INSTRUCTION> Transcribe the listing word for word.

### DATA

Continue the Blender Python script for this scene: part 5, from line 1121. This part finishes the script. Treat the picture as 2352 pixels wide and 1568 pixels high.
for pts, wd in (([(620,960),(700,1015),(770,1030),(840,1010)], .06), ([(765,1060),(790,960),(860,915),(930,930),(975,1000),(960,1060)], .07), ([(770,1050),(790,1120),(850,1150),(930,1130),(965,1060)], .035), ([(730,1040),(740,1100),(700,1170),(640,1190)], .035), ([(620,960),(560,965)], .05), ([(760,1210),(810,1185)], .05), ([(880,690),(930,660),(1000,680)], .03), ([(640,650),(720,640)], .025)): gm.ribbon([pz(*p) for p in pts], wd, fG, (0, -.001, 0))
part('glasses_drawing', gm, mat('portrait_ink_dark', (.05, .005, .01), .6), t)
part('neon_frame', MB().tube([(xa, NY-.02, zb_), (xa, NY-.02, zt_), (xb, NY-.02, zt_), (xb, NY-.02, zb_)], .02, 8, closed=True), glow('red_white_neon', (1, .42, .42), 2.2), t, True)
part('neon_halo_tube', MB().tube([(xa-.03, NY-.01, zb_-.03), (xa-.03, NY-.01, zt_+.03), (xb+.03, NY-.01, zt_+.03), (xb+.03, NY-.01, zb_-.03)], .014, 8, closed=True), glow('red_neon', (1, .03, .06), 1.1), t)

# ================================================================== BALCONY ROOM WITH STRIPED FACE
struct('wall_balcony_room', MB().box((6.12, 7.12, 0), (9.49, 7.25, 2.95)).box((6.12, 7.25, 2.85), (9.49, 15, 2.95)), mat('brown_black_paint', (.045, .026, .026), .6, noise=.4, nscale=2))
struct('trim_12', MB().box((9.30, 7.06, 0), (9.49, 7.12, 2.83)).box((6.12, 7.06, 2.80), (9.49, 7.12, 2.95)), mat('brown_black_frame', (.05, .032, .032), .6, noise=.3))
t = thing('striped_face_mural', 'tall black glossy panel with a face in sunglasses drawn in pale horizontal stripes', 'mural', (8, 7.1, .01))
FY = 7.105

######

SOLUTION>
Continue the Blender Python script for this scene: part 5, from line 1121. This part finishes the script. Treat the picture as 2352 pixels wide and 1568 pixels high.
for pts, wd in (([(620,960),(700,1015),(770,1030),(840,1010)], .06), ([(765,1060),(790,960),(860,915),(930,930),(975,1000),(960,1060)], .07), ([(770,1050),(790,1120),(850,1150),(930,1130),(965,1060)], .035), ([(730,1040),(740,1100),(700,1170),(640,1190)], .035), ([(620,960),(560,965)], .05), ([(760,1210),(810,1185)], .05), ([(880,690),(930,660),(1000,680)], .03), ([(640,650),(720,640)], .025)): gm.ribbon([pz(*p) for p in pts], wd, fG, (0, -.001, 0))
part('glasses_drawing', gm, mat('portrait_ink_dark', (.05, .005, .01), .6), t)
part('neon_frame', MB().tube([(xa, NY-.02, zb_), (xa, NY-.02, zt_), (xb, NY-.02, zt_), (xb, NY-.02, zb_)], .02, 8, closed=True), glow('red_white_neon', (1, .42, .42), 2.2), t, True)
part('neon_halo_tube', MB().tube([(xa-.03, NY-.01, zb_-.03), (xa-.03, NY-.01, zt_+.03), (xb+.03, NY-.01, zt_+.03), (xb+.03, NY-.01, zb_-.03)], .014, 8, closed=True), glow('red_neon', (1, .03, .06), 1.1), t)

# ================================================================== BALCONY ROOM WITH STRIPED FACE
struct('wall_balcony_room', MB().box((6.12, 7.12, 0), (9.49, 7.25, 2.95)).box((6.12, 7.25, 2.85), (9.49, 15, 2.95)), mat('brown_black_paint', (.045, .026, .026), .6, noise=.4, nscale=2))
struct('trim_12', MB().box((9.30, 7.06, 0), (9.49, 7.12, 2.83)).box((6.12, 7.06, 2.80), (9.49, 7.12, 2.95)), mat('brown_black_frame', (.05, .032, .032), .6, noise=.3))
t = thing('striped_face_mural', 'tall black glossy panel with a face in sunglasses drawn in pale horizontal stripes', 'mural', (8, 7.1, .01))
FY = 7.105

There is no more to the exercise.